■ Exercise directions:
Don't copy the pictures; return every other part of the records exactly.

Entries from a dataset:
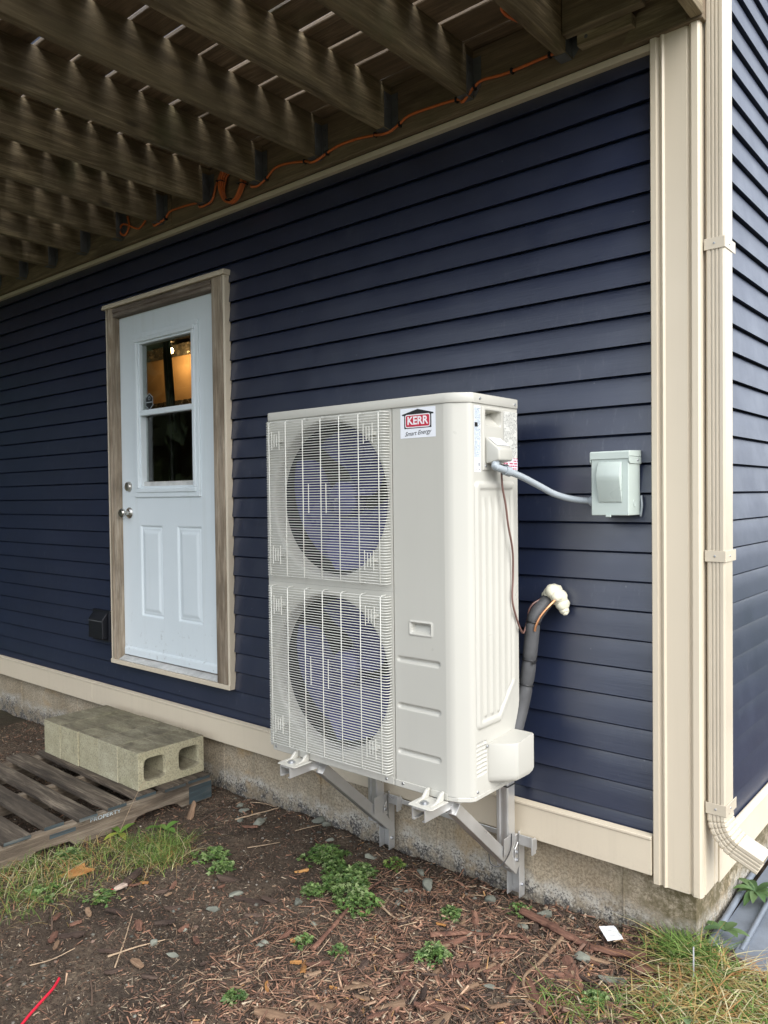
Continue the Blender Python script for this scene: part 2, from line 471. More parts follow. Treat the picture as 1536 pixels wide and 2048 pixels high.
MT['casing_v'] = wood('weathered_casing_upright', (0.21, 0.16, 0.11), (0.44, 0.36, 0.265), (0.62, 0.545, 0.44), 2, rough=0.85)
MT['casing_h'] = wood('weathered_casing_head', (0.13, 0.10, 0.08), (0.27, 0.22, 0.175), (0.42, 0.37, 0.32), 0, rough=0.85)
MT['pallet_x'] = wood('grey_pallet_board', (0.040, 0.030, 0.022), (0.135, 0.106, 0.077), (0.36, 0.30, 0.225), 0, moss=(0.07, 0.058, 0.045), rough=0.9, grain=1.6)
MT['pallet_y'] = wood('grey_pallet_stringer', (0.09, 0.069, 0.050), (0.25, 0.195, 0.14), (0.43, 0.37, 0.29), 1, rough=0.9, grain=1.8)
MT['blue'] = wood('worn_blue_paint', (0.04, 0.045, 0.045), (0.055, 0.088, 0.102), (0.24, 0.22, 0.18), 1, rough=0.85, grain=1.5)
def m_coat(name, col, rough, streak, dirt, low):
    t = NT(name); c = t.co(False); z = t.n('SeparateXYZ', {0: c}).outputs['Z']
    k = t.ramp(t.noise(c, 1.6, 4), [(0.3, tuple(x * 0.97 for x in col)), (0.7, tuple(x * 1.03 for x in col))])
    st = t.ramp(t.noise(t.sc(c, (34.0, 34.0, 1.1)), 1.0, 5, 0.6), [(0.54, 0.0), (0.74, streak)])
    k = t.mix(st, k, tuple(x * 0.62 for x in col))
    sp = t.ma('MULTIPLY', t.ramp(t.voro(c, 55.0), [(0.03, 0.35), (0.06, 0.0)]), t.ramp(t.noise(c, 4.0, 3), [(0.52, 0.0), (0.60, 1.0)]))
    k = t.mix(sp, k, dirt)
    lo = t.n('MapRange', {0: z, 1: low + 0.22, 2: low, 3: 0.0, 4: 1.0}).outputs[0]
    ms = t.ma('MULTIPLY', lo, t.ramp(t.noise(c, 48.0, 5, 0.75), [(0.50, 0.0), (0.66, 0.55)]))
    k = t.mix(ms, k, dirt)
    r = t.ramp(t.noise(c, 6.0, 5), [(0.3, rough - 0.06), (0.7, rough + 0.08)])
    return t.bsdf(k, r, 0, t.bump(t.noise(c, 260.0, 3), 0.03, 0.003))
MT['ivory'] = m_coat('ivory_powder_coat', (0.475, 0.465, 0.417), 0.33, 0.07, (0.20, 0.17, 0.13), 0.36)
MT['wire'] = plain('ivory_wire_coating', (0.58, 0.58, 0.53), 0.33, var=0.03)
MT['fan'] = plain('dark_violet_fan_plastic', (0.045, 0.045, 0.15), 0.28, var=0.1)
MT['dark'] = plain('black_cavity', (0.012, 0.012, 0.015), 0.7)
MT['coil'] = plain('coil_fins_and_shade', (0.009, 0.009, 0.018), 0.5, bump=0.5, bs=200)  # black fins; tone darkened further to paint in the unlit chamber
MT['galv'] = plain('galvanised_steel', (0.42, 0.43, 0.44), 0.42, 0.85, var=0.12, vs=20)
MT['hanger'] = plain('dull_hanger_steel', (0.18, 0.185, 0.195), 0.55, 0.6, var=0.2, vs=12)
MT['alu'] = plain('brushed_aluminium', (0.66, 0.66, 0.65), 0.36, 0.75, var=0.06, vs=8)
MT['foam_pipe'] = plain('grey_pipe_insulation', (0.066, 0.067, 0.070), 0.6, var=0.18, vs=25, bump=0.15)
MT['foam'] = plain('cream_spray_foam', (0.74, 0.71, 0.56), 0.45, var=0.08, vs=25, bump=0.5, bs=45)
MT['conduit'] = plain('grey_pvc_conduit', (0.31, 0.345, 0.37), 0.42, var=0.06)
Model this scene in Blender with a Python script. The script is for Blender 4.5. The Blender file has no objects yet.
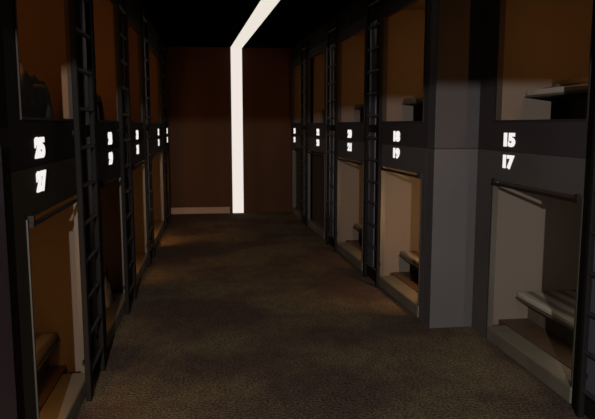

■ Problem solution:
Continue the Blender Python script for this scene: part 2, from line 471. More parts follow. Treat the picture as 1536 pixels wide and 2048 pixels high.
MT['casing_v'] = wood('weathered_casing_upright', (0.21, 0.16, 0.11), (0.44, 0.36, 0.265), (0.62, 0.545, 0.44), 2, rough=0.85)
MT['casing_h'] = wood('weathered_casing_head', (0.13, 0.10, 0.08), (0.27, 0.22, 0.175), (0.42, 0.37, 0.32), 0, rough=0.85)
MT['pallet_x'] = wood('grey_pallet_board', (0.040, 0.030, 0.022), (0.135, 0.106, 0.077), (0.36, 0.30, 0.225), 0, moss=(0.07, 0.058, 0.045), rough=0.9, grain=1.6)
MT['pallet_y'] = wood('grey_pallet_stringer', (0.09, 0.069, 0.050), (0.25, 0.195, 0.14), (0.43, 0.37, 0.29), 1, rough=0.9, grain=1.8)
MT['blue'] = wood('worn_blue_paint', (0.04, 0.045, 0.045), (0.055, 0.088, 0.102), (0.24, 0.22, 0.18), 1, rough=0.85, grain=1.5)
def m_coat(name, col, rough, streak, dirt, low):
    t = NT(name); c = t.co(False); z = t.n('SeparateXYZ', {0: c}).outputs['Z']
    k = t.ramp(t.noise(c, 1.6, 4), [(0.3, tuple(x * 0.97 for x in col)), (0.7, tuple(x * 1.03 for x in col))])
    st = t.ramp(t.noise(t.sc(c, (34.0, 34.0, 1.1)), 1.0, 5, 0.6), [(0.54, 0.0), (0.74, streak)])
    k = t.mix(st, k, tuple(x * 0.62 for x in col))
    sp = t.ma('MULTIPLY', t.ramp(t.voro(c, 55.0), [(0.03, 0.35), (0.06, 0.0)]), t.ramp(t.noise(c, 4.0, 3), [(0.52, 0.0), (0.60, 1.0)]))
    k = t.mix(sp, k, dirt)
    lo = t.n('MapRange', {0: z, 1: low + 0.22, 2: low, 3: 0.0, 4: 1.0}).outputs[0]
    ms = t.ma('MULTIPLY', lo, t.ramp(t.noise(c, 48.0, 5, 0.75), [(0.50, 0.0), (0.66, 0.55)]))
    k = t.mix(ms, k, dirt)
    r = t.ramp(t.noise(c, 6.0, 5), [(0.3, rough - 0.06), (0.7, rough + 0.08)])
    return t.bsdf(k, r, 0, t.bump(t.noise(c, 260.0, 3), 0.03, 0.003))
MT['ivory'] = m_coat('ivory_powder_coat', (0.475, 0.465, 0.417), 0.33, 0.07, (0.20, 0.17, 0.13), 0.36)
MT['wire'] = plain('ivory_wire_coating', (0.58, 0.58, 0.53), 0.33, var=0.03)
MT['fan'] = plain('dark_violet_fan_plastic', (0.045, 0.045, 0.15), 0.28, var=0.1)
MT['dark'] = plain('black_cavity', (0.012, 0.012, 0.015), 0.7)
MT['coil'] = plain('coil_fins_and_shade', (0.009, 0.009, 0.018), 0.5, bump=0.5, bs=200)  # black fins; tone darkened further to paint in the unlit chamber
MT['galv'] = plain('galvanised_steel', (0.42, 0.43, 0.44), 0.42, 0.85, var=0.12, vs=20)
MT['hanger'] = plain('dull_hanger_steel', (0.18, 0.185, 0.195), 0.55, 0.6, var=0.2, vs=12)
MT['alu'] = plain('brushed_aluminium', (0.66, 0.66, 0.65), 0.36, 0.75, var=0.06, vs=8)
MT['foam_pipe'] = plain('grey_pipe_insulation', (0.066, 0.067, 0.070), 0.6, var=0.18, vs=25, bump=0.15)
MT['foam'] = plain('cream_spray_foam', (0.74, 0.71, 0.56), 0.45, var=0.08, vs=25, bump=0.5, bs=45)
MT['conduit'] = plain('grey_pvc_conduit', (0.31, 0.345, 0.37), 0.42, var=0.06)
Model this scene in Blender with a Python script. The script is for Blender 4.5. The Blender file has no objects yet.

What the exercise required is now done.